(Scene script records)
****
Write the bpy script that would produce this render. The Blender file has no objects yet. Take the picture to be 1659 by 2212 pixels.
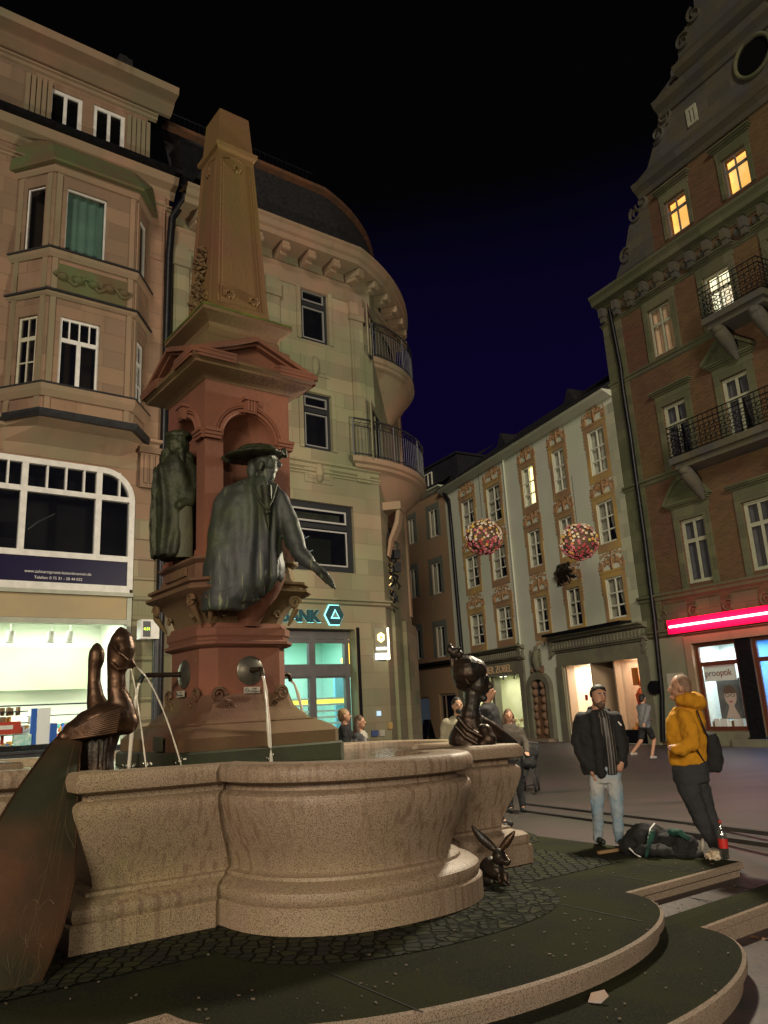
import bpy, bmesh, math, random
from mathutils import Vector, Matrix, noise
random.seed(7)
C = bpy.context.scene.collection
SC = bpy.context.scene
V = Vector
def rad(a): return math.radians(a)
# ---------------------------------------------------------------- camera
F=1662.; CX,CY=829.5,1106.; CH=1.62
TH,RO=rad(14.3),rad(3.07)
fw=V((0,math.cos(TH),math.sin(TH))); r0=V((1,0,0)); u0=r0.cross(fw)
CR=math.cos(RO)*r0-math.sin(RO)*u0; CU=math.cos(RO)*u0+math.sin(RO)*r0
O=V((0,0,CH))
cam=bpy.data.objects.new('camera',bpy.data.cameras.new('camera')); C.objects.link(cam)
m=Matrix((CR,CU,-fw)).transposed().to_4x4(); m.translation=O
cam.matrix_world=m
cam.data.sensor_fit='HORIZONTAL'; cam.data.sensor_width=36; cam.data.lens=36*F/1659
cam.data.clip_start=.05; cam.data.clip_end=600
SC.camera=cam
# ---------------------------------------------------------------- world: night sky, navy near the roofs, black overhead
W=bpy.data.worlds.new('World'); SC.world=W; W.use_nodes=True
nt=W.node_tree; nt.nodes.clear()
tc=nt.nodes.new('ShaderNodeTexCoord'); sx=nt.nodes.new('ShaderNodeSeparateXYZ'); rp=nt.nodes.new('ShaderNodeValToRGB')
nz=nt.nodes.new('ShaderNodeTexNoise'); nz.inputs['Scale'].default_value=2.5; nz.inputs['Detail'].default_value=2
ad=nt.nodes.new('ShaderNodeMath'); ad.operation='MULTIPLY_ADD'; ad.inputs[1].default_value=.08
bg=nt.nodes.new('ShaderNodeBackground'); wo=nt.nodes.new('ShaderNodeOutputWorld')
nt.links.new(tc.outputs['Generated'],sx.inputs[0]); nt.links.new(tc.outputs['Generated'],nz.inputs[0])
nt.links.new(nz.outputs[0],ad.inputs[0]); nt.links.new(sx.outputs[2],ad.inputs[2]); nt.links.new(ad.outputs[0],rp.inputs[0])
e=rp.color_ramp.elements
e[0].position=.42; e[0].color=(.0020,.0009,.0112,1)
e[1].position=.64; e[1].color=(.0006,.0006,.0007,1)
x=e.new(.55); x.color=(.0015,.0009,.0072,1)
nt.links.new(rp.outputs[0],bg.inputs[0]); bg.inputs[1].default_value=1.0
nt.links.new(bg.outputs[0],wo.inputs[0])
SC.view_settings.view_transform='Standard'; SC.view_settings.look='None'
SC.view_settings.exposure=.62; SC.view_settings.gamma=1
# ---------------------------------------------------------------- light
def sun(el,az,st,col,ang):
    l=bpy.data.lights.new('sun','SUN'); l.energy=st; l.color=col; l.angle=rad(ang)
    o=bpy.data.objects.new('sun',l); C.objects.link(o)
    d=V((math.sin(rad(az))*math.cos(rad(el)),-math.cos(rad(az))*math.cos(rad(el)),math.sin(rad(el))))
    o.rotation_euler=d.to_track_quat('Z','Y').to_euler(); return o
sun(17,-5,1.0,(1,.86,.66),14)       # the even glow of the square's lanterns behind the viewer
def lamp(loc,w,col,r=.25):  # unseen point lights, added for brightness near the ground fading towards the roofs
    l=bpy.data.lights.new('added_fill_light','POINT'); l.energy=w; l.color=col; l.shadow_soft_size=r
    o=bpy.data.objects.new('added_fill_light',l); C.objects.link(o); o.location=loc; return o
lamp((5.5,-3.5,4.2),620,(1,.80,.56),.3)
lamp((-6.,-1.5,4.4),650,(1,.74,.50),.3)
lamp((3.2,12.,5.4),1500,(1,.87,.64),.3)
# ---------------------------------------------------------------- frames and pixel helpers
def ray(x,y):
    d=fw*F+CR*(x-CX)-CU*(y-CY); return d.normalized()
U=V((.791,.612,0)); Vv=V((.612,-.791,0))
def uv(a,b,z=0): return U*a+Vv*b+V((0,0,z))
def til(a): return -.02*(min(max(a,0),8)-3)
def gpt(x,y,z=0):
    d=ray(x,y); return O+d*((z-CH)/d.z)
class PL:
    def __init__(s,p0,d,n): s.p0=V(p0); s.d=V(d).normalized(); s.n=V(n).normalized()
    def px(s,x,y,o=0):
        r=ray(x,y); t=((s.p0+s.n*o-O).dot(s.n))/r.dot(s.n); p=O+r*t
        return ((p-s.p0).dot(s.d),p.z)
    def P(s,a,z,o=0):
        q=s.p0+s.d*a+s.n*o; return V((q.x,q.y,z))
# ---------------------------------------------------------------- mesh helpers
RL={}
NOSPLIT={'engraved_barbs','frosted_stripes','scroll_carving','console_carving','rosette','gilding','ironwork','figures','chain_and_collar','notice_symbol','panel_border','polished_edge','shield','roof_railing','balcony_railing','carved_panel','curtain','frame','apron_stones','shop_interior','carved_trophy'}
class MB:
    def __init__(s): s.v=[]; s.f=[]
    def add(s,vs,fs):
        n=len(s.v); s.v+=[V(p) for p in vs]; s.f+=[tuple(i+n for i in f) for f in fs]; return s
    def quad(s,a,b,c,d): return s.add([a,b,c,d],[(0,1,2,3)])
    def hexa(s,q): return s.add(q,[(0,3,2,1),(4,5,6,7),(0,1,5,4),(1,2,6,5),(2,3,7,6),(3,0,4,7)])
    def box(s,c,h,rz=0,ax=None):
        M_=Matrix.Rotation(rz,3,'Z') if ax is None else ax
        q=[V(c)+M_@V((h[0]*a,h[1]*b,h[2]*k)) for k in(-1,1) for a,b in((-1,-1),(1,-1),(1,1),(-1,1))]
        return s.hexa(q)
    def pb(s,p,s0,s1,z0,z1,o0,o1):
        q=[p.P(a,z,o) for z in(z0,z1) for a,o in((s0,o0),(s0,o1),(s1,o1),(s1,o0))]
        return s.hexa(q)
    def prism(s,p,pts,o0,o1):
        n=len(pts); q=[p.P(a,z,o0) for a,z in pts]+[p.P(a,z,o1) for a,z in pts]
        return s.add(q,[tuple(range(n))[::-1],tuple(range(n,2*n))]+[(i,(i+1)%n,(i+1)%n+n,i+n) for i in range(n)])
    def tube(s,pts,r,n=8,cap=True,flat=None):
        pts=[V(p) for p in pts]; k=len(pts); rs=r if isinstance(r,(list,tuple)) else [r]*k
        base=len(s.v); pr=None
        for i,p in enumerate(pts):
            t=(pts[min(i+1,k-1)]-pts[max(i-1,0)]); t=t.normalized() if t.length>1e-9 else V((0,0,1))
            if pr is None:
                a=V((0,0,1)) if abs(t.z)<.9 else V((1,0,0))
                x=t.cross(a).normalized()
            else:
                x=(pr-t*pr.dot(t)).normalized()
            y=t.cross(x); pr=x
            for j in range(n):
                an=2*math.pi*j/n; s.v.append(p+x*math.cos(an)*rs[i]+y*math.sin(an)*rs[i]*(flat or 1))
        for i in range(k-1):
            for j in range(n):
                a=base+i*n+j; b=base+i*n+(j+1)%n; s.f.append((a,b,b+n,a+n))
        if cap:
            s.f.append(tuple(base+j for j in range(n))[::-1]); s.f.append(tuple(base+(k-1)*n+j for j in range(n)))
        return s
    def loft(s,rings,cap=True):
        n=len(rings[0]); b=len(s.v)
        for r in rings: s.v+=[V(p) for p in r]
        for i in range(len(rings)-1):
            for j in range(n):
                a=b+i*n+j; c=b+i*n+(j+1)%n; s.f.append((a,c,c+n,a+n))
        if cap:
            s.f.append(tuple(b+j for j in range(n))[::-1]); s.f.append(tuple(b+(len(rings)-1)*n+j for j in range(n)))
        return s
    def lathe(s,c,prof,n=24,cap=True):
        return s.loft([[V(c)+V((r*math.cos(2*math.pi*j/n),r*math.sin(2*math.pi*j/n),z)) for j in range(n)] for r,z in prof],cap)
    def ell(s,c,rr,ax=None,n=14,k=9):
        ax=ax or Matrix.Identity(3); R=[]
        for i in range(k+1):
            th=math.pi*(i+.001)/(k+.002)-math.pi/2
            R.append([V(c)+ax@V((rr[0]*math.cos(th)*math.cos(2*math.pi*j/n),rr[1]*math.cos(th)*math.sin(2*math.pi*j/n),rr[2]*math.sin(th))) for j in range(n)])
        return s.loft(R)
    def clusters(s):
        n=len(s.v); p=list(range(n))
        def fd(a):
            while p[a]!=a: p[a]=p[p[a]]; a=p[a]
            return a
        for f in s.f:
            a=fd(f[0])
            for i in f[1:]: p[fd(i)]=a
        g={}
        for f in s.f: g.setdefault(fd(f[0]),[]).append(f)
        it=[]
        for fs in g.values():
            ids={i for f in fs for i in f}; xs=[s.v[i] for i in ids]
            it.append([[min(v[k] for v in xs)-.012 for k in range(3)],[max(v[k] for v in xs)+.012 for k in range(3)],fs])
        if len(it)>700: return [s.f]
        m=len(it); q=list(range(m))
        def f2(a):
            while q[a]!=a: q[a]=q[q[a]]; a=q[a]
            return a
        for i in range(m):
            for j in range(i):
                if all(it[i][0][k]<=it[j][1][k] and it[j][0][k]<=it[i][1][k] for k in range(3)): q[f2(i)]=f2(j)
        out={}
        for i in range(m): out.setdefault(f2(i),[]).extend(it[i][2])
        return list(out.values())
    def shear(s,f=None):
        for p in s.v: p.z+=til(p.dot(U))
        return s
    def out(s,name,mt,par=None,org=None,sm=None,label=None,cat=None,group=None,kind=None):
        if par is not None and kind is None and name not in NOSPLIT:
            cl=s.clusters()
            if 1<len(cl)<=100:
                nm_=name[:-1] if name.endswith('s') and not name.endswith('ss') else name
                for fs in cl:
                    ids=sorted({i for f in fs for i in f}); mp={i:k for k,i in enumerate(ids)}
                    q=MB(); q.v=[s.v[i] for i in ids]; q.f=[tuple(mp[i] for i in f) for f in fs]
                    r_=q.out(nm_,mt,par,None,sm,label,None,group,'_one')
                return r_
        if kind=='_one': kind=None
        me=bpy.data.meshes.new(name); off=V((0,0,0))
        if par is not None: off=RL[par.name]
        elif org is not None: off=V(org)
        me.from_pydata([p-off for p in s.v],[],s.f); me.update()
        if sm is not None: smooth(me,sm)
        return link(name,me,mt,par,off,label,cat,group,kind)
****
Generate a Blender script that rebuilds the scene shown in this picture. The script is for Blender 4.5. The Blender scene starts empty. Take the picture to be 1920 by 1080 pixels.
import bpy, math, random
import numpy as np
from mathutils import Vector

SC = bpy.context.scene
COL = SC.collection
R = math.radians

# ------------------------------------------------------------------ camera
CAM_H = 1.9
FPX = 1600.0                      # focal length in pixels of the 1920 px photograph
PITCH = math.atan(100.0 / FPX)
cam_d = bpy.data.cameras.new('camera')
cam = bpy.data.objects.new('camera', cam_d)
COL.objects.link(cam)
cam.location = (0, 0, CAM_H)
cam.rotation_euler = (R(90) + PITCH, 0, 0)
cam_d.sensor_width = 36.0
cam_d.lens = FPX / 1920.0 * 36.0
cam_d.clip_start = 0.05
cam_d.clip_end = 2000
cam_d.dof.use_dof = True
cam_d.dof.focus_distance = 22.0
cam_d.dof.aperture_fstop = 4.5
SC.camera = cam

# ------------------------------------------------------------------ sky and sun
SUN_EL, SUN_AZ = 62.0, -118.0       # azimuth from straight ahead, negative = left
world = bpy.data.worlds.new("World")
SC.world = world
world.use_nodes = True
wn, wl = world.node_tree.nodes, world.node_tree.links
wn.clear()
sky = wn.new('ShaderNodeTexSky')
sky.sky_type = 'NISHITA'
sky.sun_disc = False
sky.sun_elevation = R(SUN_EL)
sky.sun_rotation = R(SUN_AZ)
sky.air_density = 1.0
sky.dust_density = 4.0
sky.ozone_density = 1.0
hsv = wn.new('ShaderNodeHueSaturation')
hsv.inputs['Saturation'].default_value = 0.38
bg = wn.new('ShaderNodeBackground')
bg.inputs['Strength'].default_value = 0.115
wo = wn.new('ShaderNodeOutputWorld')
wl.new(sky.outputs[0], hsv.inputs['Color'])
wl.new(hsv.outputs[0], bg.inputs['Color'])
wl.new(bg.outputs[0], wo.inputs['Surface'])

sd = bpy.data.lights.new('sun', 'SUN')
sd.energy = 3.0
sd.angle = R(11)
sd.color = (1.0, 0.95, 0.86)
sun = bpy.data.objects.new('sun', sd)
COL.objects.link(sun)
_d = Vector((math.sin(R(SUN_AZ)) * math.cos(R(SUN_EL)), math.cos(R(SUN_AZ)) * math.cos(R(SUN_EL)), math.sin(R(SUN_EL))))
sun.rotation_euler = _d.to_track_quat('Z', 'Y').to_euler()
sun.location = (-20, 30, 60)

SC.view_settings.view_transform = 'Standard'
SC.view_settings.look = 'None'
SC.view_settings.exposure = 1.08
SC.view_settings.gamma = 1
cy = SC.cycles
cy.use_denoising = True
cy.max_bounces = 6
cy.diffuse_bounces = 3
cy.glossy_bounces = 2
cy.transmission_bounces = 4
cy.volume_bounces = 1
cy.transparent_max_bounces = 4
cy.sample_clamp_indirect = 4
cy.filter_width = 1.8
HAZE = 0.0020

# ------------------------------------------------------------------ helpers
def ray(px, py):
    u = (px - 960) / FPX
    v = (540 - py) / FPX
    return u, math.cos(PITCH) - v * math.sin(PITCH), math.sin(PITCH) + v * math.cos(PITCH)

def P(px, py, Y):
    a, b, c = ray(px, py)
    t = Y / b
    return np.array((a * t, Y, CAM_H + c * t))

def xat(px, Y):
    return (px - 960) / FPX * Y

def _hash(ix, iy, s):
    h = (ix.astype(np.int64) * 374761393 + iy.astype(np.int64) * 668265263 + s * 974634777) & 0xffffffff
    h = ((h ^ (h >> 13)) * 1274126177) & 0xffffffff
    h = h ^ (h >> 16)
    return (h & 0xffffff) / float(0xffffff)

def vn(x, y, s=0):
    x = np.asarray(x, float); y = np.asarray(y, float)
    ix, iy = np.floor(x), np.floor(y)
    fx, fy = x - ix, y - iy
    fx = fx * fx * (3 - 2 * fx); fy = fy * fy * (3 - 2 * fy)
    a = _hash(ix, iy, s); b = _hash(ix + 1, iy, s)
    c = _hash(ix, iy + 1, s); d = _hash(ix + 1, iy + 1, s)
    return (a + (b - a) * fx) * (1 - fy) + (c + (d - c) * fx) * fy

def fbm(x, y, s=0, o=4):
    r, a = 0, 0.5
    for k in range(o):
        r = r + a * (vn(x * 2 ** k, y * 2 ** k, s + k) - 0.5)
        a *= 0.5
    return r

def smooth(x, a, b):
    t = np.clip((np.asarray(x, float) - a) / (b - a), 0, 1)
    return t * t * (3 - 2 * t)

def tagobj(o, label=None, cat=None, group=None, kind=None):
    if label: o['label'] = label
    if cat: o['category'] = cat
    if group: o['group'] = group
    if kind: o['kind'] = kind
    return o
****
» **Exercise brief**: Output exactly one stretch of the listing: from the line containing "Generate a Blender" through the line containing "R = math.radians", both end lines included.

» **Written response**:
Generate a Blender script that rebuilds the scene shown in this picture. The script is for Blender 4.5. The Blender scene starts empty. Take the picture to be 1920 by 1080 pixels.
import bpy, math, random
import numpy as np
from mathutils import Vector

SC = bpy.context.scene
COL = SC.collection
R = math.radians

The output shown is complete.